Analysts: Hurricane Sandy could impact East Coast gas prices

The Sacramento BeeOctober 30, 2012 

— California motorists are finally seeing gas prices retreat below $4 a gallon after disruptions at oil refineries in the state sent them soaring for months.

Hurricane Sandy is not expected to trigger another run-up in prices here, though it could have an impact on the East Coast if supply there is disrupted, analysts said.

"For motorists west of the Mississippi, there may be little change in prices because of the storm, but as you head east … there may be disruptions at various levels," said Patrick DeHaan, senior petroleum analyst for national gas price tracker

On Monday, GasBuddy said the average price of gasoline in the Sacramento area dropped below $4 a gallon for the first time since Aug. 11. GasBuddy said the average price in the area was $3.98 a gallon.
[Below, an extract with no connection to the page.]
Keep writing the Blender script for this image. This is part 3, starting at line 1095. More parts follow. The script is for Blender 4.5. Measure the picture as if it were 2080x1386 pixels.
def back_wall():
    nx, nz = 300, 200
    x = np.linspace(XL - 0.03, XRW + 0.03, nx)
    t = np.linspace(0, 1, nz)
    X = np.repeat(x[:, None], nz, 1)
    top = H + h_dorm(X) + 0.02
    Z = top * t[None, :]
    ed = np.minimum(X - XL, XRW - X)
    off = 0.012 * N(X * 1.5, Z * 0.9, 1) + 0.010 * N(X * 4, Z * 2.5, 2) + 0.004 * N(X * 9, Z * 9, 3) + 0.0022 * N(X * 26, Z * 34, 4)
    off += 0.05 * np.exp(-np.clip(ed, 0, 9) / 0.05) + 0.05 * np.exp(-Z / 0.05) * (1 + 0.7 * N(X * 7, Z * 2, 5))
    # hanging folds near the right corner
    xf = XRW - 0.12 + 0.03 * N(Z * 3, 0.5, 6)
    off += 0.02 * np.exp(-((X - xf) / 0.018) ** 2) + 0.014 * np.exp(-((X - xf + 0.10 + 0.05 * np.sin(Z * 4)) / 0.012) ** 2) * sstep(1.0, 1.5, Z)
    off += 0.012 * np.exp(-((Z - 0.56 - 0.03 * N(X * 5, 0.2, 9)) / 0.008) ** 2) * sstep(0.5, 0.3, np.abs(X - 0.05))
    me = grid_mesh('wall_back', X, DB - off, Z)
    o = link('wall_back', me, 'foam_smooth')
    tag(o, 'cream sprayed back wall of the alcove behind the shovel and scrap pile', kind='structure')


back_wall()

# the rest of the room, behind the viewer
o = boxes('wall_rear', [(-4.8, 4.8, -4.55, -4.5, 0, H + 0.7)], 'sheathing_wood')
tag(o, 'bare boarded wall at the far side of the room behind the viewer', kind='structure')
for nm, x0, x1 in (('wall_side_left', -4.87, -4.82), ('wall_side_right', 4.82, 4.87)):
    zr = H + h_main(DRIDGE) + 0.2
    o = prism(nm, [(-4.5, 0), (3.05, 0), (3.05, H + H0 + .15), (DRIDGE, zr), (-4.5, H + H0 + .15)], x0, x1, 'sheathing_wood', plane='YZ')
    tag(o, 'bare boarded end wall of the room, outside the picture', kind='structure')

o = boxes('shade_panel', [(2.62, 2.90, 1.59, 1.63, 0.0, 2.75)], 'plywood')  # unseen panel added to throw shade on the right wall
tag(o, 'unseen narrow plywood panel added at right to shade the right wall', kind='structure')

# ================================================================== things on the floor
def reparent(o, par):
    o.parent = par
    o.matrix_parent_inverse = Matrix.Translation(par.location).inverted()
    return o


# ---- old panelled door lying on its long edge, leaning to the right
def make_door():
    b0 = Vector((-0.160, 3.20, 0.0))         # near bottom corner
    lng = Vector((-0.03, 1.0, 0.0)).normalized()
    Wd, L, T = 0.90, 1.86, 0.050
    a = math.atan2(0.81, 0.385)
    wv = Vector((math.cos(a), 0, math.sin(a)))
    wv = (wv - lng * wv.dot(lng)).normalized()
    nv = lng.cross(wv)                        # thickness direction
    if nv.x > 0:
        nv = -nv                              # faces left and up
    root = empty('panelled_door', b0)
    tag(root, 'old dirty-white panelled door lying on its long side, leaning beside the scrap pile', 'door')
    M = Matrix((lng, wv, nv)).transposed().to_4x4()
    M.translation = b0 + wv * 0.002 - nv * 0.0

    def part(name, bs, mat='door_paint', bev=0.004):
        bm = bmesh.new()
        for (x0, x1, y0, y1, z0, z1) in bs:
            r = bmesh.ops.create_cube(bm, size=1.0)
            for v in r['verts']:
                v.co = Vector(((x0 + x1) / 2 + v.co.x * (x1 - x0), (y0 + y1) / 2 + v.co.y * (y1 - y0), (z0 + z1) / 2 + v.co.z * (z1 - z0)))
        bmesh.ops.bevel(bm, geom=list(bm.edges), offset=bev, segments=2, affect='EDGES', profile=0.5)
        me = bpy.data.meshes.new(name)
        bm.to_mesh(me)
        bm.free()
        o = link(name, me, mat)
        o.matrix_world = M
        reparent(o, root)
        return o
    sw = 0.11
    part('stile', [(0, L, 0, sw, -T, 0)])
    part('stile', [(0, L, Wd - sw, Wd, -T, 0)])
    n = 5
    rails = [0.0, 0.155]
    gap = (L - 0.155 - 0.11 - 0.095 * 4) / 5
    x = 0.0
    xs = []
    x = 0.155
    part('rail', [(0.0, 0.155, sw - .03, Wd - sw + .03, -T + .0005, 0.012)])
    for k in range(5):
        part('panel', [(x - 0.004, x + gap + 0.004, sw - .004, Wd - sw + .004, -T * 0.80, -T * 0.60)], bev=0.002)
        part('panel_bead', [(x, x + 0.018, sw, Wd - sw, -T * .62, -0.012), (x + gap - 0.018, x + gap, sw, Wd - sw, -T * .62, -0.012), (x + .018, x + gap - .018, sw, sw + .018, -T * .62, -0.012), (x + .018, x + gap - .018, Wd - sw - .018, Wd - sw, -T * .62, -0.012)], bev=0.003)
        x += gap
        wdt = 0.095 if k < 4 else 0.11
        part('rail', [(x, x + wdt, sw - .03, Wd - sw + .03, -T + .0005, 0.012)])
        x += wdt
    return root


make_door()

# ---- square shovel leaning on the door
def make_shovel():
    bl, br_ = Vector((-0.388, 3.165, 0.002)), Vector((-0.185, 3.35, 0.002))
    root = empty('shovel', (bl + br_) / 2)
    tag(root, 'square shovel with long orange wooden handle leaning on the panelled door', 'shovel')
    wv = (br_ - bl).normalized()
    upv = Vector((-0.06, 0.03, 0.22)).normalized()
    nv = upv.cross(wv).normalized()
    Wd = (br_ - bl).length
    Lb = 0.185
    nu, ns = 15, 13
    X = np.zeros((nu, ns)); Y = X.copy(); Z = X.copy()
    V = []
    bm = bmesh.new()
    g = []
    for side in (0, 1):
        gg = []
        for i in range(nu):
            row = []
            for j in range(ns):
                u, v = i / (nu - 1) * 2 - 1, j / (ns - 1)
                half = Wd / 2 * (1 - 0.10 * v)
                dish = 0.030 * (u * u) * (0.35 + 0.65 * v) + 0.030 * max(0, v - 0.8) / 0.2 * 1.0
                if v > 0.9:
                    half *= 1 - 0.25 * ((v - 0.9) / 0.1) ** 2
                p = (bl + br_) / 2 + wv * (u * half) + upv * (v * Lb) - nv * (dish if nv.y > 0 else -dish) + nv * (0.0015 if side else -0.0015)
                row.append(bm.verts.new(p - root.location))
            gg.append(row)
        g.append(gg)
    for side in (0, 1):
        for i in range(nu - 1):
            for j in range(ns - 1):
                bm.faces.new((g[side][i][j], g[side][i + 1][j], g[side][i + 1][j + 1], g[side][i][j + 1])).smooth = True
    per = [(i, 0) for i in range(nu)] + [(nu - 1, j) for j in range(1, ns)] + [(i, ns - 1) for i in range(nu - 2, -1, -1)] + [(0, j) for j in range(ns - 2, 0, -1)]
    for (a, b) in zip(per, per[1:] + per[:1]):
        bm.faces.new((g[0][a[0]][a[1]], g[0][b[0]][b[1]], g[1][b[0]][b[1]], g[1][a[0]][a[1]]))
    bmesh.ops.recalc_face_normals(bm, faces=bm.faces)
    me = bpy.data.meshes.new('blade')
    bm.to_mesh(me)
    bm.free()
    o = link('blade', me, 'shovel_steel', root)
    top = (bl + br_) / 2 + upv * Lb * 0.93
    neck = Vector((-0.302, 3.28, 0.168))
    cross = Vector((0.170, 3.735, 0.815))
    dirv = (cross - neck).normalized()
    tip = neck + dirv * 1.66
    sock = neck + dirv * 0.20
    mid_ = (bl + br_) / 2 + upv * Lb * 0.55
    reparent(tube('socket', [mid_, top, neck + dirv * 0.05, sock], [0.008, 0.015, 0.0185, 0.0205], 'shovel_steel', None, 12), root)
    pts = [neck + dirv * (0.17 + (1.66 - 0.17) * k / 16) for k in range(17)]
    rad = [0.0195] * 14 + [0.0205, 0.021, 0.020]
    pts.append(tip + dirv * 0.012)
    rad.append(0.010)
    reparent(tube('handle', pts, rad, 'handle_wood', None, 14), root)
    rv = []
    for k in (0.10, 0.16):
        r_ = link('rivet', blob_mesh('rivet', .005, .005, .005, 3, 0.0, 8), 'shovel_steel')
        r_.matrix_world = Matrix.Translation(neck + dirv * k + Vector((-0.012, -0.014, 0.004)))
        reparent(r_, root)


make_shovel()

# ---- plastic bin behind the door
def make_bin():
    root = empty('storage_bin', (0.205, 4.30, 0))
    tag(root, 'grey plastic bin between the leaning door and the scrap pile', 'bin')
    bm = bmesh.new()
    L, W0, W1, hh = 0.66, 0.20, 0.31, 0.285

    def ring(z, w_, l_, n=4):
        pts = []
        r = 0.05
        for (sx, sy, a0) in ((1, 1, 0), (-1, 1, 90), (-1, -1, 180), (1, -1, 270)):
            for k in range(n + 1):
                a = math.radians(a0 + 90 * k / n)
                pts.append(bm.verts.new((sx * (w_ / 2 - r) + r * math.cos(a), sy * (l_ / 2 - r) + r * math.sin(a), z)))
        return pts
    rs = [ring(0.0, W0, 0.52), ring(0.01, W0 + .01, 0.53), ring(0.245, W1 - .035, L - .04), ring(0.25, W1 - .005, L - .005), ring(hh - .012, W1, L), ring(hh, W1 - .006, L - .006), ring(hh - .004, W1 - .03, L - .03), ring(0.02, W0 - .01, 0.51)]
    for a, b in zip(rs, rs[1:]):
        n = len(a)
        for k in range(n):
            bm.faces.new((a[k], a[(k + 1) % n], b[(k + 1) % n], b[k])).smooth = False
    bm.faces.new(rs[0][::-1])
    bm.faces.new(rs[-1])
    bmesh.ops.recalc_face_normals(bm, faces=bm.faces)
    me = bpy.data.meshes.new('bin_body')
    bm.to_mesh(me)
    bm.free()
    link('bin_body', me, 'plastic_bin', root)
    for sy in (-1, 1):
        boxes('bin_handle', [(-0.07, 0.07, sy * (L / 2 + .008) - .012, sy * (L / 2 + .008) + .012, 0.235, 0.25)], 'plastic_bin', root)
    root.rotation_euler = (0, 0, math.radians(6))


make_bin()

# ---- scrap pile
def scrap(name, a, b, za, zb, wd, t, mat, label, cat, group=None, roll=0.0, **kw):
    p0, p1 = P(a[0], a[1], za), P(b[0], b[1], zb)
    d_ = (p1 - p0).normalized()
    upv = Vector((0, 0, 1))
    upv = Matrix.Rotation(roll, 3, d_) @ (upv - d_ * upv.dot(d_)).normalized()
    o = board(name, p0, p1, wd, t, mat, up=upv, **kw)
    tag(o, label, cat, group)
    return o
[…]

Area gas prices spiked 25.8 cents, passing $4 a gallon, just days after an Aug. 6 fire damaged a key Chevron refinery in Richmond. Local motorists absorbed a second hit earlier this month when a series of production disruptions at California refineries sent prices above the $4.50 mark.

Analysts said California prices are finally falling in line with lower wholesale gas costs and an increase in overall supplies.

GasBuddy said the national average price of gas on Monday was $3.56 a gallon – 23 cents lower than last month and 10 cents higher than a year ago.

On Monday, U.S. gas and oil markets reacted to Hurricane Sandy's punch as major refineries in the Northeast shut down or reduced production in advance of the storm's arrival.

The most significant shutdown was the Phillips 66 refinery at Linden, N.J. – the second-biggest in the Northeast with a capacity of 285,000 barrels per day.

Ordinarily, that would raise red flags on gas prices, but energy analysts said the sprawling storm will likely cut into fuel demand normally created by commuters in large metro markets. Many of those commuters are expected to stay home until the storm subsides.

DeHaan also noted that many gas-using businesses in the Northeast shut down operations in advance of Sandy's arrival, further cutting demand for fuel.

Crude oil markets reacted accordingly. Benchmark crude fell 74 cents to close at $85.54 a barrel Monday on the New York Mercantile Exchange.

Experts warned that gas prices could still wind up rising because of the storm, especially if floodwaters or damage prevent refineries for starting back up.

Even then, DeHaan believes California will be spared the worst. The state's market is relatively isolated, and is not connected to pipelines from other states.

"Hurricane Irene took a similar path up the East Coast in (August 2011), and in New York state, the price of gasoline went up only a few cents a gallon," DeHaan said. "So, I wouldn't think it would be more than 5 to 15 cents a gallon even in the impacted (eastern) states.

"West of the Mississippi, I would expect various small impacts … . Over the next three weeks or so, if nothing else happens, Sacramento could drop into the $3.70s or $3.80s."